— start —

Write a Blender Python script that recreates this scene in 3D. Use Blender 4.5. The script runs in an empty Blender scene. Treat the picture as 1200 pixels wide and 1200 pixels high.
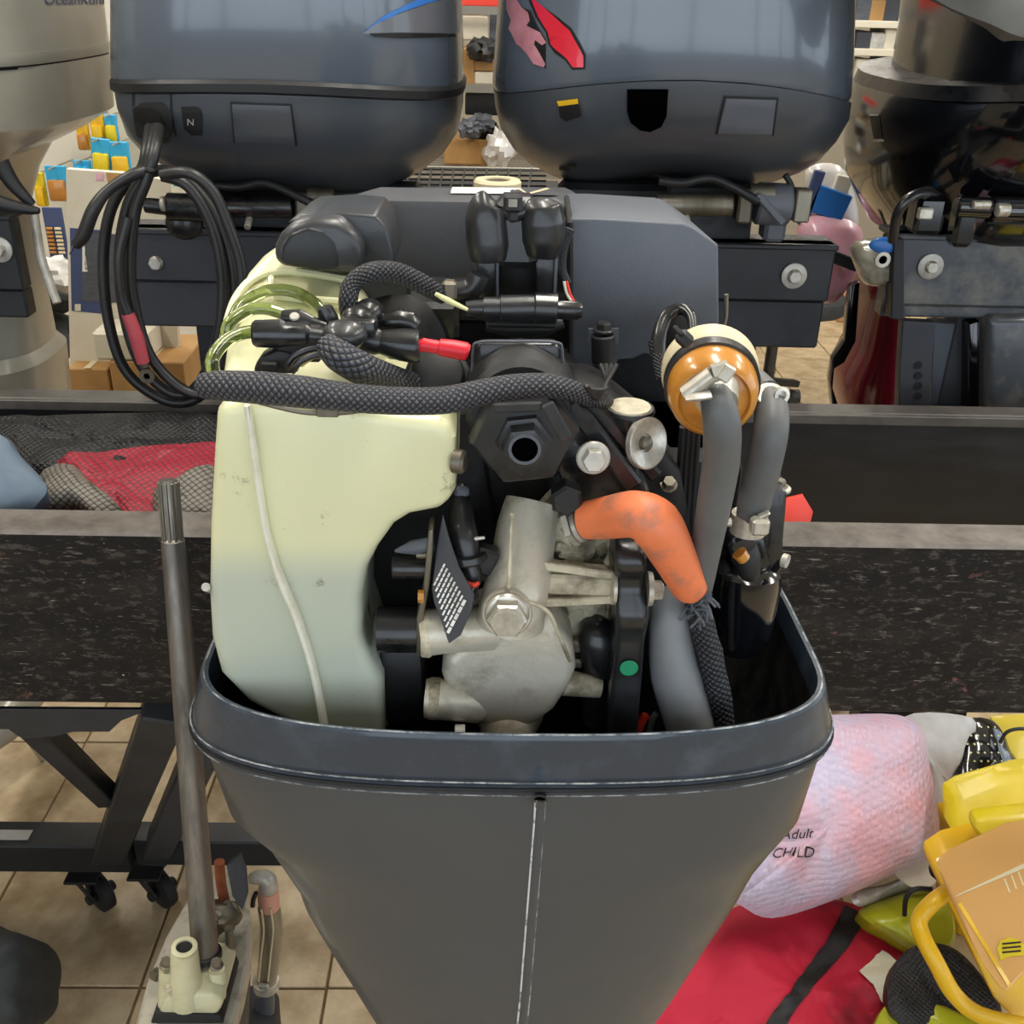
import bpy, bmesh, math, random
import numpy as np
from math import sin, cos, pi, radians, tan, sqrt, atan2
from mathutils import Vector, Matrix, noise
from mathutils.bvhtree import BVHTree
random.seed(3)
SC = bpy.context.scene
COL = SC.collection
# ------------------------------------------------------------------ camera
H = 1.45
PITCH, YAW, ROLL = radians(27), radians(1.5), radians(1.6)
F_ = Vector((sin(YAW)*cos(PITCH), cos(YAW)*cos(PITCH), -sin(PITCH)))
R0 = Vector((cos(YAW), -sin(YAW), 0)); U0 = R0.cross(F_)
R_ = R0*cos(ROLL)+U0*sin(ROLL); U_ = R_.cross(F_)
CAMPOS = Vector((0, 0, H))
cd = bpy.data.cameras.new('camera'); cd.sensor_width = 36; cd.lens = 36; cd.clip_start = .02; cd.clip_end = 100
cam = bpy.data.objects.new('camera', cd); COL.objects.link(cam)
cam.matrix_world = Matrix(((R_.x, U_.x, -F_.x, 0), (R_.y, U_.y, -F_.y, 0), (R_.z, U_.z, -F_.z, H), (0, 0, 0, 1)))
SC.camera = cam
# ------------------------------------------------------------------ light and exposure
SC.view_settings.view_transform = 'Standard'; SC.view_settings.look = 'None'
SC.view_settings.gamma = 1; SC.view_settings.use_curve_mapping = False
SC.view_settings.exposure = 0.82
wd = bpy.data.worlds.new('world'); SC.world = wd; wd.use_nodes = True
wd.node_tree.nodes['Background'].inputs[0].default_value = (.80, .90, 1.0, 1)
wd.node_tree.nodes['Background'].inputs[1].default_value = 1.5
def area(name, loc, rot, sx, sy, power, col=(1, 1, 1)):
    l = bpy.data.lights.new(name, 'AREA'); l.shape = 'RECTANGLE'; l.size = sx; l.size_y = sy; l.energy = power; l.color = col
    o = bpy.data.objects.new(name, l); COL.objects.link(o); o.location = loc; o.rotation_euler = rot
    return o
LAMPS = [(-1.6, .9), (.2, .9), (2.0, .9), (-1.6, 3.2), (.6, 3.2), (2.6, 3.2), (-1.6, 5.3), (1.6, 5.3)]
for (lx, ly) in LAMPS:
    area('tube_light', (lx, ly, 3.02), (0, 0, 0), .28, 1.5, 17, (1, .97, .90))
SC.cycles.use_denoising = True
SC.cycles.max_bounces = 8
# ------------------------------------------------------------------ pixel to world helpers (photo frame 1200 x 1200)
def ray(px, py):
    return (F_ + R_*((px-600)/1200) - U_*((py-600)/1200))
def P(px, py, Y):
    d = ray(px, py); return CAMPOS + d*(Y/d.y)
def PZ(px, py, Z):
    d = ray(px, py); return CAMPOS + d*((Z-H)/d.z)
def mpp(p):                     # metres per pixel at a world point
    return (Vector(p)-CAMPOS).dot(F_)/1200
def proj(p):
    v = Vector(p)-CAMPOS; d = v.dot(F_)
    return 600+1200*v.dot(R_)/d, 600-1200*v.dot(U_)/d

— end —

▶ _Exercise_: Search the data above for lines holding "scene" and copy each of them.

▶ _Expected answer_:
Write a Blender Python script that recreates this scene in 3D. Use Blender 4.5. The script runs in an empty Blender scene. Treat the picture as 1200 pixels wide and 1200 pixels high.
SC = bpy.context.scene